Output all lines exactly, with nothing added or dropped.

***** Dataset extract

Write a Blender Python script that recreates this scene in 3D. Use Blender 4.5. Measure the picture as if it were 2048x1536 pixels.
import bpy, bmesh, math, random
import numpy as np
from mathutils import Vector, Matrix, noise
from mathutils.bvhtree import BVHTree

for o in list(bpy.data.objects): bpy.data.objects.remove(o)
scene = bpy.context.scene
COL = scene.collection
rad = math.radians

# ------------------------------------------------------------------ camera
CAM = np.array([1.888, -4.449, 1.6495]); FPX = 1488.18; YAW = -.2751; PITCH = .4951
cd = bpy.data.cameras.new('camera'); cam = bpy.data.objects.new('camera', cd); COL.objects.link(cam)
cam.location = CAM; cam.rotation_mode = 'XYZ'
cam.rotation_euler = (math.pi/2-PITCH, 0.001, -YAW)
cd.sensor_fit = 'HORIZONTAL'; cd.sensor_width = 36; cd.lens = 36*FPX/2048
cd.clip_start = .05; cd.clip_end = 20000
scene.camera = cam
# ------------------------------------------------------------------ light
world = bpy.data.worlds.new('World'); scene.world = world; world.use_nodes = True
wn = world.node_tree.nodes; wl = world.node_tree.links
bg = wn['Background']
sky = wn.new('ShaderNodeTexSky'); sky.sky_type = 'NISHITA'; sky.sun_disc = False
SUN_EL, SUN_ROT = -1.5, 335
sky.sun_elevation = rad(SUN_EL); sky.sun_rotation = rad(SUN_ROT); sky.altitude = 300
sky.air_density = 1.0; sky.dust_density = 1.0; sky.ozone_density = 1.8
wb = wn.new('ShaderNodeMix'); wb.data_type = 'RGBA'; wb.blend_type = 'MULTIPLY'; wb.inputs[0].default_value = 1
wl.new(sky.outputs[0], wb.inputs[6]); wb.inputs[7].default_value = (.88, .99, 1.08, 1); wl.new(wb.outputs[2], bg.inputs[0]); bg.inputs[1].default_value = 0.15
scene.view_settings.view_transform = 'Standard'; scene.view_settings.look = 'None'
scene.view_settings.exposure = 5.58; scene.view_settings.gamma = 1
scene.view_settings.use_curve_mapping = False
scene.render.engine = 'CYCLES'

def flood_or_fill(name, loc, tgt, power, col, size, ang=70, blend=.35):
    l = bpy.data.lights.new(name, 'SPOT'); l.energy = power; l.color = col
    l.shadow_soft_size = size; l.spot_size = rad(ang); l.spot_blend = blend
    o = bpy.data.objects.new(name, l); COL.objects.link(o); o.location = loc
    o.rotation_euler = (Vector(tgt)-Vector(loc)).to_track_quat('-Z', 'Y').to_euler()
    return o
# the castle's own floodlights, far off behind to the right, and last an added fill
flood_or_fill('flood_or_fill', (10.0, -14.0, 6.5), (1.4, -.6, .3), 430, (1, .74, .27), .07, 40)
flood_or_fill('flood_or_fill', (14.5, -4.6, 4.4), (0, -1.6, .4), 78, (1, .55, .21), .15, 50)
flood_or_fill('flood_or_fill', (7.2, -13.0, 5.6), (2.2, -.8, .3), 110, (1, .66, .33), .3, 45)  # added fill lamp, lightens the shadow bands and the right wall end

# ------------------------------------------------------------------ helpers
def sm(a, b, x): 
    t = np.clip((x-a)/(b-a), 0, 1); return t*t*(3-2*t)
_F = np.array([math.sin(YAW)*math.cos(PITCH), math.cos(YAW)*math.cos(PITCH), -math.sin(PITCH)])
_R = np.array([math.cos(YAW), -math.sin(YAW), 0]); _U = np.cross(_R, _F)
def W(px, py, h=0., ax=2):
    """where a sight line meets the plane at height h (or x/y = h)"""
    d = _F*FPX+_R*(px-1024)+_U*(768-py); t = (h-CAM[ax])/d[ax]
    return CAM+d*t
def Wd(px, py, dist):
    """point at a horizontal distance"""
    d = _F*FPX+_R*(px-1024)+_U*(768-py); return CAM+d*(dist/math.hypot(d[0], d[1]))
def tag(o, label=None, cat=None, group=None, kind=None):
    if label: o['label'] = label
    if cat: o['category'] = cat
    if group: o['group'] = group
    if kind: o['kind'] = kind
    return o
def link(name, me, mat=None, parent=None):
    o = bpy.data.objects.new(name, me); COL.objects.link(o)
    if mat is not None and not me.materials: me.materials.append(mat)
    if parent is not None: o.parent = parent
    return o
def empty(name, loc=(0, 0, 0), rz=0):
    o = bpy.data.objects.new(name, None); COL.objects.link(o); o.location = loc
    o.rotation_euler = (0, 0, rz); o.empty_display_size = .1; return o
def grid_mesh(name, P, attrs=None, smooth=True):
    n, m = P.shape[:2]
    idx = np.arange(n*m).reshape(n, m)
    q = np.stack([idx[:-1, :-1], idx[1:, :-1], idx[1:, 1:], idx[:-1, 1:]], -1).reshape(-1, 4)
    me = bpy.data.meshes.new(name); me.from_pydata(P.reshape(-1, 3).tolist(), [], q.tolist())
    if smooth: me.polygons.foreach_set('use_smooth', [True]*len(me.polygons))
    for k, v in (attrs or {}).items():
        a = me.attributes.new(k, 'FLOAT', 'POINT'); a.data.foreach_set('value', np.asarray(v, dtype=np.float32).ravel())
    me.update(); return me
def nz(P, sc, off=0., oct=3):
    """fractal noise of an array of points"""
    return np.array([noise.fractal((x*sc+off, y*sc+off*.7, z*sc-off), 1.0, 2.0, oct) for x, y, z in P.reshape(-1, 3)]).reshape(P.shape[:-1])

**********

Written answer:
Write a Blender Python script that recreates this scene in 3D. Use Blender 4.5. Measure the picture as if it were 2048x1536 pixels.
import bpy, bmesh, math, random
import numpy as np
from mathutils import Vector, Matrix, noise
from mathutils.bvhtree import BVHTree

for o in list(bpy.data.objects): bpy.data.objects.remove(o)
scene = bpy.context.scene
COL = scene.collection
rad = math.radians

# ------------------------------------------------------------------ camera
CAM = np.array([1.888, -4.449, 1.6495]); FPX = 1488.18; YAW = -.2751; PITCH = .4951
cd = bpy.data.cameras.new('camera'); cam = bpy.data.objects.new('camera', cd); COL.objects.link(cam)
cam.location = CAM; cam.rotation_mode = 'XYZ'
cam.rotation_euler = (math.pi/2-PITCH, 0.001, -YAW)
cd.sensor_fit = 'HORIZONTAL'; cd.sensor_width = 36; cd.lens = 36*FPX/2048
cd.clip_start = .05; cd.clip_end = 20000
scene.camera = cam
# ------------------------------------------------------------------ light
world = bpy.data.worlds.new('World'); scene.world = world; world.use_nodes = True
wn = world.node_tree.nodes; wl = world.node_tree.links
bg = wn['Background']
sky = wn.new('ShaderNodeTexSky'); sky.sky_type = 'NISHITA'; sky.sun_disc = False
SUN_EL, SUN_ROT = -1.5, 335
sky.sun_elevation = rad(SUN_EL); sky.sun_rotation = rad(SUN_ROT); sky.altitude = 300
sky.air_density = 1.0; sky.dust_density = 1.0; sky.ozone_density = 1.8
wb = wn.new('ShaderNodeMix'); wb.data_type = 'RGBA'; wb.blend_type = 'MULTIPLY'; wb.inputs[0].default_value = 1
wl.new(sky.outputs[0], wb.inputs[6]); wb.inputs[7].default_value = (.88, .99, 1.08, 1); wl.new(wb.outputs[2], bg.inputs[0]); bg.inputs[1].default_value = 0.15
scene.view_settings.view_transform = 'Standard'; scene.view_settings.look = 'None'
scene.view_settings.exposure = 5.58; scene.view_settings.gamma = 1
scene.view_settings.use_curve_mapping = False
scene.render.engine = 'CYCLES'

def flood_or_fill(name, loc, tgt, power, col, size, ang=70, blend=.35):
    l = bpy.data.lights.new(name, 'SPOT'); l.energy = power; l.color = col
    l.shadow_soft_size = size; l.spot_size = rad(ang); l.spot_blend = blend
    o = bpy.data.objects.new(name, l); COL.objects.link(o); o.location = loc
    o.rotation_euler = (Vector(tgt)-Vector(loc)).to_track_quat('-Z', 'Y').to_euler()
    return o
# the castle's own floodlights, far off behind to the right, and last an added fill
flood_or_fill('flood_or_fill', (10.0, -14.0, 6.5), (1.4, -.6, .3), 430, (1, .74, .27), .07, 40)
flood_or_fill('flood_or_fill', (14.5, -4.6, 4.4), (0, -1.6, .4), 78, (1, .55, .21), .15, 50)
flood_or_fill('flood_or_fill', (7.2, -13.0, 5.6), (2.2, -.8, .3), 110, (1, .66, .33), .3, 45)  # added fill lamp, lightens the shadow bands and the right wall end

# ------------------------------------------------------------------ helpers
def sm(a, b, x): 
    t = np.clip((x-a)/(b-a), 0, 1); return t*t*(3-2*t)
_F = np.array([math.sin(YAW)*math.cos(PITCH), math.cos(YAW)*math.cos(PITCH), -math.sin(PITCH)])
_R = np.array([math.cos(YAW), -math.sin(YAW), 0]); _U = np.cross(_R, _F)
def W(px, py, h=0., ax=2):
    """where a sight line meets the plane at height h (or x/y = h)"""
    d = _F*FPX+_R*(px-1024)+_U*(768-py); t = (h-CAM[ax])/d[ax]
    return CAM+d*t
def Wd(px, py, dist):
    """point at a horizontal distance"""
    d = _F*FPX+_R*(px-1024)+_U*(768-py); return CAM+d*(dist/math.hypot(d[0], d[1]))
def tag(o, label=None, cat=None, group=None, kind=None):
    if label: o['label'] = label
    if cat: o['category'] = cat
    if group: o['group'] = group
    if kind: o['kind'] = kind
    return o
def link(name, me, mat=None, parent=None):
    o = bpy.data.objects.new(name, me); COL.objects.link(o)
    if mat is not None and not me.materials: me.materials.append(mat)
    if parent is not None: o.parent = parent
    return o
def empty(name, loc=(0, 0, 0), rz=0):
    o = bpy.data.objects.new(name, None); COL.objects.link(o); o.location = loc
    o.rotation_euler = (0, 0, rz); o.empty_display_size = .1; return o
def grid_mesh(name, P, attrs=None, smooth=True):
    n, m = P.shape[:2]
    idx = np.arange(n*m).reshape(n, m)
    q = np.stack([idx[:-1, :-1], idx[1:, :-1], idx[1:, 1:], idx[:-1, 1:]], -1).reshape(-1, 4)
    me = bpy.data.meshes.new(name); me.from_pydata(P.reshape(-1, 3).tolist(), [], q.tolist())
    if smooth: me.polygons.foreach_set('use_smooth', [True]*len(me.polygons))
    for k, v in (attrs or {}).items():
        a = me.attributes.new(k, 'FLOAT', 'POINT'); a.data.foreach_set('value', np.asarray(v, dtype=np.float32).ravel())
    me.update(); return me
def nz(P, sc, off=0., oct=3):
    """fractal noise of an array of points"""
    return np.array([noise.fractal((x*sc+off, y*sc+off*.7, z*sc-off), 1.0, 2.0, oct) for x, y, z in P.reshape(-1, 3)]).reshape(P.shape[:-1])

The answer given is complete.